┏━━

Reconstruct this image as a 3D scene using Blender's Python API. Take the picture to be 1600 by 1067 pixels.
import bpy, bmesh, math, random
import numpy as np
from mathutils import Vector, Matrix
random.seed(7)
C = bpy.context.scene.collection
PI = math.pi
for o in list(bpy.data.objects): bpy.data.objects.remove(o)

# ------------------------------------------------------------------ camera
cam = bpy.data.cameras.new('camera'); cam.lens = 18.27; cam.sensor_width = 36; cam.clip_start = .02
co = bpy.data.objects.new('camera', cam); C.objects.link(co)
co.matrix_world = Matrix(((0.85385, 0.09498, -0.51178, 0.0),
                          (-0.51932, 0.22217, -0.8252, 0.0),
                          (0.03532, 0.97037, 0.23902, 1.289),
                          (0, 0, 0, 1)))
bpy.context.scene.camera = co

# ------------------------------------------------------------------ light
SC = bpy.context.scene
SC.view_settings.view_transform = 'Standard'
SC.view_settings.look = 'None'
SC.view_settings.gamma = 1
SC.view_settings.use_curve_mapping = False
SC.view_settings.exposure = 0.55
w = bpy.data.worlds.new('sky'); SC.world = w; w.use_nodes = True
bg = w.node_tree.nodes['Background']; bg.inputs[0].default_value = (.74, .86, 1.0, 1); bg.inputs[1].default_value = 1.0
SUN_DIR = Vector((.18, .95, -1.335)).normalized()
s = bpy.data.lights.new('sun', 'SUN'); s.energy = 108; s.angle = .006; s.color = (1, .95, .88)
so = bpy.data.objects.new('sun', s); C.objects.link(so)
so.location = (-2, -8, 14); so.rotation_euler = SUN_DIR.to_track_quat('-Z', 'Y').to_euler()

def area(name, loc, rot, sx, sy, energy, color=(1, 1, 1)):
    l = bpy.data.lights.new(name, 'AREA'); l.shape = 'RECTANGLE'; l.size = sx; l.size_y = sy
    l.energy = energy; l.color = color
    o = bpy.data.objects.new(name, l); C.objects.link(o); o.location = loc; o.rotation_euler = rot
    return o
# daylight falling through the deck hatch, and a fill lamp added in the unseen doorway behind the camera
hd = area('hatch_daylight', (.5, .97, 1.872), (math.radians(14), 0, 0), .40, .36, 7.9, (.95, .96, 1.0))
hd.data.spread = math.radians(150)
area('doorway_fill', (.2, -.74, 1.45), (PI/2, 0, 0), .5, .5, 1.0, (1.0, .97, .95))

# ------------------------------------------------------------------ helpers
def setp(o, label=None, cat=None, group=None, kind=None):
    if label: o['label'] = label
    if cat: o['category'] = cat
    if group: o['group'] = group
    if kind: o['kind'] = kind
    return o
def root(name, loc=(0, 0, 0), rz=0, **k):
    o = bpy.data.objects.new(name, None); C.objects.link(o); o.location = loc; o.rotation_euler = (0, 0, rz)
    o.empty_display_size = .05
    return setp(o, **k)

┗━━

Give the listing again, word for word.

Reconstruct this image as a 3D scene using Blender's Python API. Take the picture to be 1600 by 1067 pixels.
import bpy, bmesh, math, random
import numpy as np
from mathutils import Vector, Matrix
random.seed(7)
C = bpy.context.scene.collection
PI = math.pi
for o in list(bpy.data.objects): bpy.data.objects.remove(o)

# ------------------------------------------------------------------ camera
cam = bpy.data.cameras.new('camera'); cam.lens = 18.27; cam.sensor_width = 36; cam.clip_start = .02
co = bpy.data.objects.new('camera', cam); C.objects.link(co)
co.matrix_world = Matrix(((0.85385, 0.09498, -0.51178, 0.0),
                          (-0.51932, 0.22217, -0.8252, 0.0),
                          (0.03532, 0.97037, 0.23902, 1.289),
                          (0, 0, 0, 1)))
bpy.context.scene.camera = co

# ------------------------------------------------------------------ light
SC = bpy.context.scene
SC.view_settings.view_transform = 'Standard'
SC.view_settings.look = 'None'
SC.view_settings.gamma = 1
SC.view_settings.use_curve_mapping = False
SC.view_settings.exposure = 0.55
w = bpy.data.worlds.new('sky'); SC.world = w; w.use_nodes = True
bg = w.node_tree.nodes['Background']; bg.inputs[0].default_value = (.74, .86, 1.0, 1); bg.inputs[1].default_value = 1.0
SUN_DIR = Vector((.18, .95, -1.335)).normalized()
s = bpy.data.lights.new('sun', 'SUN'); s.energy = 108; s.angle = .006; s.color = (1, .95, .88)
so = bpy.data.objects.new('sun', s); C.objects.link(so)
so.location = (-2, -8, 14); so.rotation_euler = SUN_DIR.to_track_quat('-Z', 'Y').to_euler()

def area(name, loc, rot, sx, sy, energy, color=(1, 1, 1)):
    l = bpy.data.lights.new(name, 'AREA'); l.shape = 'RECTANGLE'; l.size = sx; l.size_y = sy
    l.energy = energy; l.color = color
    o = bpy.data.objects.new(name, l); C.objects.link(o); o.location = loc; o.rotation_euler = rot
    return o
# daylight falling through the deck hatch, and a fill lamp added in the unseen doorway behind the camera
hd = area('hatch_daylight', (.5, .97, 1.872), (math.radians(14), 0, 0), .40, .36, 7.9, (.95, .96, 1.0))
hd.data.spread = math.radians(150)
area('doorway_fill', (.2, -.74, 1.45), (PI/2, 0, 0), .5, .5, 1.0, (1.0, .97, .95))

# ------------------------------------------------------------------ helpers
def setp(o, label=None, cat=None, group=None, kind=None):
    if label: o['label'] = label
    if cat: o['category'] = cat
    if group: o['group'] = group
    if kind: o['kind'] = kind
    return o
def root(name, loc=(0, 0, 0), rz=0, **k):
    o = bpy.data.objects.new(name, None); C.objects.link(o); o.location = loc; o.rotation_euler = (0, 0, rz)
    o.empty_display_size = .05
    return setp(o, **k)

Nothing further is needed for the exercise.